Geblieben sind aus dieser Zeit weite Teile der städtischen Infrastruktur, die Messe und natürlich diverse Kultureinrichtungen. Historische Tafeln sind überall in der Stadt in drei Sprachen beschriftet: Polnisch, Englisch und Deutsch. Das Stadtarchiv beherbergt noch so manchen Lebenslauf deutscher Vorfahren, die hier eine Zeit lang heimisch geworden waren. Mit viel Glück trifft man sogar auf Mitarbeiter, die fließend Deutsch sprechen. Berlin ist schließlich nur zwei Stunden entfernt.
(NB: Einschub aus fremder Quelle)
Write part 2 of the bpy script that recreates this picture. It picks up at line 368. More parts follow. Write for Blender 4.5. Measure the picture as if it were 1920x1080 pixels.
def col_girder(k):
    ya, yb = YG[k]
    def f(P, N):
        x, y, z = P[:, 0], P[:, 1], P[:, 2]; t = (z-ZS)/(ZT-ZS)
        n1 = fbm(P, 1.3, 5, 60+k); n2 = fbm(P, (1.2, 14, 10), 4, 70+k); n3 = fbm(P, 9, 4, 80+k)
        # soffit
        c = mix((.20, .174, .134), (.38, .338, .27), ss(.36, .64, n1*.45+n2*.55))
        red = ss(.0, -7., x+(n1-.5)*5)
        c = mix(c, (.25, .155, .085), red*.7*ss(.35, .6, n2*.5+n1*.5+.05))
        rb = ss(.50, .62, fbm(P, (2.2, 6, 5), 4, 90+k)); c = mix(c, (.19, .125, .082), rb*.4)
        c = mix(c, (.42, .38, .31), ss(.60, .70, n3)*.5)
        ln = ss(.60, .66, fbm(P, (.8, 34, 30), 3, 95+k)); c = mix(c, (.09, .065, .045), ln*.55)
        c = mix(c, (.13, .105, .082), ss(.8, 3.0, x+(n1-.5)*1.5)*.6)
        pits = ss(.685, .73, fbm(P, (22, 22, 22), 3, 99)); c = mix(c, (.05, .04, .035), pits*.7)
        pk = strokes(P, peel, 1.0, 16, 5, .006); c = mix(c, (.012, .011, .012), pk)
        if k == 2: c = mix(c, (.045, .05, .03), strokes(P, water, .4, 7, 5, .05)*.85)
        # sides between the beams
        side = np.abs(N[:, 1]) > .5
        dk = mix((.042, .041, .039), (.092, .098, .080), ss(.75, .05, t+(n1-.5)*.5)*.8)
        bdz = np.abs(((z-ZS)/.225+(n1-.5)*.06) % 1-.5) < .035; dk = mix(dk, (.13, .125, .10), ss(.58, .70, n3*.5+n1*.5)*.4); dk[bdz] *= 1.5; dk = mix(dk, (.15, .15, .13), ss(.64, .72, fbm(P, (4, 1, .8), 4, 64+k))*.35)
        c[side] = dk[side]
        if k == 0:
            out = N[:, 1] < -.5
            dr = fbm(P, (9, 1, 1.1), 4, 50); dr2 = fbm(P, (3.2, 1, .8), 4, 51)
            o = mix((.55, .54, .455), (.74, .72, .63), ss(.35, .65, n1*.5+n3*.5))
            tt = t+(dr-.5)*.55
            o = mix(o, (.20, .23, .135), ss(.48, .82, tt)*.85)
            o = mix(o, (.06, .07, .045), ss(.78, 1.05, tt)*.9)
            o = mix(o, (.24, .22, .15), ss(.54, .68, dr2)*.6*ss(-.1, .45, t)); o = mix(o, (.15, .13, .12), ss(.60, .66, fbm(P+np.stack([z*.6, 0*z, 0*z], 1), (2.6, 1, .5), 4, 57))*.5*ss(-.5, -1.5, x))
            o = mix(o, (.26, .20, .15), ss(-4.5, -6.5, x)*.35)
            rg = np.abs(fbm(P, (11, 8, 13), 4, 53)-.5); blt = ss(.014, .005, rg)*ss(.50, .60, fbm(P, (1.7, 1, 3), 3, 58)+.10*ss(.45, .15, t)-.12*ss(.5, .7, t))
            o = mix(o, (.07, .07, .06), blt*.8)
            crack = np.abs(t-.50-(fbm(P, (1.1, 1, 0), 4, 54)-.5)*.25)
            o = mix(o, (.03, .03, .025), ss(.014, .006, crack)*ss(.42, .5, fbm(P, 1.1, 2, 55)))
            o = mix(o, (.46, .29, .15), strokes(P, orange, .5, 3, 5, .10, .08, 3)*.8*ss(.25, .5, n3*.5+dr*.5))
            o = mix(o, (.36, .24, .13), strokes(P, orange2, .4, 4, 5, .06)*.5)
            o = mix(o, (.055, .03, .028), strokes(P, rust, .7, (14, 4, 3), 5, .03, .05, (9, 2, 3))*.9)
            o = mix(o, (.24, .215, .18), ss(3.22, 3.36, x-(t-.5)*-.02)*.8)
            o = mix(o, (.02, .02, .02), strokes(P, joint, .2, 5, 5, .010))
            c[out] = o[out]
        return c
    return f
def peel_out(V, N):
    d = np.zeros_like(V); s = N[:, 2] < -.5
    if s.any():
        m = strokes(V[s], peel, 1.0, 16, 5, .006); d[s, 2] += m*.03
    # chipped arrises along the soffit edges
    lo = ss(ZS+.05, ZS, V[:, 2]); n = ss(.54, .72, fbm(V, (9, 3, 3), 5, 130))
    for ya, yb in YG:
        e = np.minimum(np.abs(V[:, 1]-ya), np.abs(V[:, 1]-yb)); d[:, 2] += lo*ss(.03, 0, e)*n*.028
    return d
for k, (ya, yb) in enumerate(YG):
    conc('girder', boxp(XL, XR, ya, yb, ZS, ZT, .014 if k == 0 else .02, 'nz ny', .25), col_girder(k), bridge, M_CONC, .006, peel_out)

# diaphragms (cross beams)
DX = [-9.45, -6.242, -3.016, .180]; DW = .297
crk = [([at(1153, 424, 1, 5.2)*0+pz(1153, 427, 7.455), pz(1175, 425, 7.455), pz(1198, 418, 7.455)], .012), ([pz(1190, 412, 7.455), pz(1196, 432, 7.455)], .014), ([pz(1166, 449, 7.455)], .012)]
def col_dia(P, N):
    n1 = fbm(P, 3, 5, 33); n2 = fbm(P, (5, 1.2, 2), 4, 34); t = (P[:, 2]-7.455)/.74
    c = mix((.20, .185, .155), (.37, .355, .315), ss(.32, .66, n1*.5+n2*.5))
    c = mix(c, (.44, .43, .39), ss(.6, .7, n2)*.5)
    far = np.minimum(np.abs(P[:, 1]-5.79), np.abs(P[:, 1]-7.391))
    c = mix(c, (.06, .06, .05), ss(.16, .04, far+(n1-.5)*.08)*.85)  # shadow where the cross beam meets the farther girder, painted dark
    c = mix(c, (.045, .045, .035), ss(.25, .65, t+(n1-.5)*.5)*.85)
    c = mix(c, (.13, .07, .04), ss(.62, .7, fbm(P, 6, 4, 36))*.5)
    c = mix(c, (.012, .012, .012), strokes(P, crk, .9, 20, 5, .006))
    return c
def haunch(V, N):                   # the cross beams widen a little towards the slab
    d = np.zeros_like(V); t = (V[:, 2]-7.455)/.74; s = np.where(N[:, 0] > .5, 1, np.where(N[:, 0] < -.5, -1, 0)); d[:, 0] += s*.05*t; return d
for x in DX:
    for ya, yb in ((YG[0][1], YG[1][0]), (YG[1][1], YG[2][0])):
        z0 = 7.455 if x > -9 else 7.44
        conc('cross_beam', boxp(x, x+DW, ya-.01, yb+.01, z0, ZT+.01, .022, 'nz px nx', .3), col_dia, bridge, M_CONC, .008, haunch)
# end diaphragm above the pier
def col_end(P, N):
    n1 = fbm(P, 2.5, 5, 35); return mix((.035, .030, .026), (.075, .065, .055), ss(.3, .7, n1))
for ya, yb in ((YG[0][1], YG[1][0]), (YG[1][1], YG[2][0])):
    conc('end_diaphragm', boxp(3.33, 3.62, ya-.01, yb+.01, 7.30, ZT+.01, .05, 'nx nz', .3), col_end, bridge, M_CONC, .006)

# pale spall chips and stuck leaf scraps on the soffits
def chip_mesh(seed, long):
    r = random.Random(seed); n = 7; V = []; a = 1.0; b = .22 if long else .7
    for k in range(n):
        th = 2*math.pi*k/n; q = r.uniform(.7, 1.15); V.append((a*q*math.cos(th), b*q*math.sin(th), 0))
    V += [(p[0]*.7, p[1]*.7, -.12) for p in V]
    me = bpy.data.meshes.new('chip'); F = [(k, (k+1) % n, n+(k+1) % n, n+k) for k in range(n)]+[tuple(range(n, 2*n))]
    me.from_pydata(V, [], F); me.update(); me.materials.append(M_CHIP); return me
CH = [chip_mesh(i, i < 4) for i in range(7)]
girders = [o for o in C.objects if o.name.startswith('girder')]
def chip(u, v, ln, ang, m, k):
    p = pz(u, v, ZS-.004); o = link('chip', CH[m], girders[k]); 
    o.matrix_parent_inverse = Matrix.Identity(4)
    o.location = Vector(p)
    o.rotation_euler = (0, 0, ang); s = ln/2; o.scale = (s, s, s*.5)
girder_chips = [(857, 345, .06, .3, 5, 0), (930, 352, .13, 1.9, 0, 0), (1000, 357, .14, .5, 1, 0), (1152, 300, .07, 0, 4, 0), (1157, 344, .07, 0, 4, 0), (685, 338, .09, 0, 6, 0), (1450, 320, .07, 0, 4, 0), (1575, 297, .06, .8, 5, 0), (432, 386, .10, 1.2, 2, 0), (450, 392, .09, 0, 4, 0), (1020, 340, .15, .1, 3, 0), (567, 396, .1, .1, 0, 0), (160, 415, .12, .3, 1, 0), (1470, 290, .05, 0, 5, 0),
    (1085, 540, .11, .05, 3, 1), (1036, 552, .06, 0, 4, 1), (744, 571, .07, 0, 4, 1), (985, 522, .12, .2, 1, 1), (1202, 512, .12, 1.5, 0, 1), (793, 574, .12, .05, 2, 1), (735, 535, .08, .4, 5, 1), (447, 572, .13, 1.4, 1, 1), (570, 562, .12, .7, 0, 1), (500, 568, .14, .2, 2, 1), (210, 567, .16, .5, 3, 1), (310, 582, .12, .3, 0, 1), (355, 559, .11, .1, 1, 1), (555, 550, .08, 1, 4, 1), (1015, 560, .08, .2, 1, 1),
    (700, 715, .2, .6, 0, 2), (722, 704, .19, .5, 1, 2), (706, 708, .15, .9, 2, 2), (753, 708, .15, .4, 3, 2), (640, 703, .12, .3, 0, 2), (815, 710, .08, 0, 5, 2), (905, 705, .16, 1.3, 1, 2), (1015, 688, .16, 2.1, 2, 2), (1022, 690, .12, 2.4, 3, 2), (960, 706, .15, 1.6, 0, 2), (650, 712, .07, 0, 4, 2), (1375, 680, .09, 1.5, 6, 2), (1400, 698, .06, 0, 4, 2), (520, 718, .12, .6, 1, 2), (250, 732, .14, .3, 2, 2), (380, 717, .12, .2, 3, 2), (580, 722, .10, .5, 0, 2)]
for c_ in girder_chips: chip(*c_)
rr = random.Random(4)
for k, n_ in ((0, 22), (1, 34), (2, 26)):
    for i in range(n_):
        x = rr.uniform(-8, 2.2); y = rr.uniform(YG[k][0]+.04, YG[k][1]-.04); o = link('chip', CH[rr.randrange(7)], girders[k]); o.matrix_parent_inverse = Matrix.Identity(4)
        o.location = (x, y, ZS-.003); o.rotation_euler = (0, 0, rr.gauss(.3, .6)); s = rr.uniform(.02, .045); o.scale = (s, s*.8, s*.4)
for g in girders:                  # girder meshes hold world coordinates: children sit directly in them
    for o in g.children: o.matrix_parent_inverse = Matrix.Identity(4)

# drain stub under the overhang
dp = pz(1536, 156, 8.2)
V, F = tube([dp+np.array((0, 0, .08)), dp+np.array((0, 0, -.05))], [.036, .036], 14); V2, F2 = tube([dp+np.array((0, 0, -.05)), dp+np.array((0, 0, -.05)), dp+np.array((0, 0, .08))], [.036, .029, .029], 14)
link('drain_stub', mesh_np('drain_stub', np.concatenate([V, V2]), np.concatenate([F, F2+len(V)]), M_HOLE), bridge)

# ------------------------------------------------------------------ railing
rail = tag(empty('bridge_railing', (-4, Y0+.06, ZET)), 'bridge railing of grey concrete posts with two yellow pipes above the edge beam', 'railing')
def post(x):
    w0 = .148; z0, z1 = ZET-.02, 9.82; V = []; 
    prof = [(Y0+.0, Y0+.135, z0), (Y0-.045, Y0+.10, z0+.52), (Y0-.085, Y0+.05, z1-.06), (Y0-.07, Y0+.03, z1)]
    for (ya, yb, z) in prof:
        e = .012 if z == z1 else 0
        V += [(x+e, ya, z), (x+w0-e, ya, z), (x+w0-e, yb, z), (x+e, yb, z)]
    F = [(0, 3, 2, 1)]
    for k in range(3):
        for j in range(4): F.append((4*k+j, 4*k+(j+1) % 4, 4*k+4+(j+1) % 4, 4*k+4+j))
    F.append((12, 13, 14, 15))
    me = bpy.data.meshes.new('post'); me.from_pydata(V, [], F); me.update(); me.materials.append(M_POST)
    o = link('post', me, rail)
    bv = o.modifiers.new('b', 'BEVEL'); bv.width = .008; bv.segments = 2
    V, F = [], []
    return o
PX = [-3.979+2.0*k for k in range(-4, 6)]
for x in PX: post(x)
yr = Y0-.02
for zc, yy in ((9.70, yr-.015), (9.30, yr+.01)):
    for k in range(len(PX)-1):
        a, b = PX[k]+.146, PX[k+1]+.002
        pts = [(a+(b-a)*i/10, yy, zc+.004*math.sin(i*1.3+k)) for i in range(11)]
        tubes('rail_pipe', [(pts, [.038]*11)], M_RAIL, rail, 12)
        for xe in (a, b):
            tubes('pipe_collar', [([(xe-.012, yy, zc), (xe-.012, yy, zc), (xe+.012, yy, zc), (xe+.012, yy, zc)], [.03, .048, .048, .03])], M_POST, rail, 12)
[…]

Die Zeit der preußischen Dominanz endete erst 1918, nach Beginn eines Aufstandes in Posen, der zur Befreiung Posens und Großpolens führte. Der Anteil der deutschen Bevölkerung war bereits 1919 auf 4 Prozent gesunken. Der Rest der Geschichte sollte hinlänglich bekannt sein: Deutschland besetzte Posen am 10. September 1939. Die Stadt war nach dem Zweiten Weltkrieg zu 55 Prozent zerstört. Dass sie heute zumindest in der Innenstadt wieder in ganz bunten Farben schillert, ist wohl auch den Förderquellen aus einem vereinigten Europa zu verdanken.
Ein wichtiges Datum ist zudem das Jahr 1956, das sich am Residenzschloss wie ein riesiger Schnitt in die Landschaft malt. Hier wurde entgegen der Bedenken der sozialistischen Regierung bereits 1981 ein gigantisches Denkmal für den Posener Arbeiteraufstand im Juni 1956 errichtet. Über 100.000 Menschen nahmen in diesem Posener Juni an den Protesten der Arbeiter teil, die vom Militär schließlich blutig niedergeschlagen wurden. Misswirtschaft und mangelnde Versorgung waren die Ursachen für diesen Aufstand, an dessen Vermächtnis heute kein Besucher Posens einfach so vorbeikommt. Zum 60. Jahrestag ist derzeit auch eine Ausstellung zu den Ereignissen zu sehen.
Heute freilich trubelt das Leben in der Stadt. Unzählige Bars, Restaurants, Cafés und Kneipen – individuell und immer anders schön – laden zum Essen und Verweilen ein. Geschäfte und Kultur gibt es überreichlich, die Hotels sind selbst in höheren Sternekategorien erschwinglich. Ein Kurzurlaub in einer der aufregendsten Städte Polens darf also ruhig ein bisschen länger als nur ein langes Wochenende dauern – zu sehen gibt es wahrlich genug.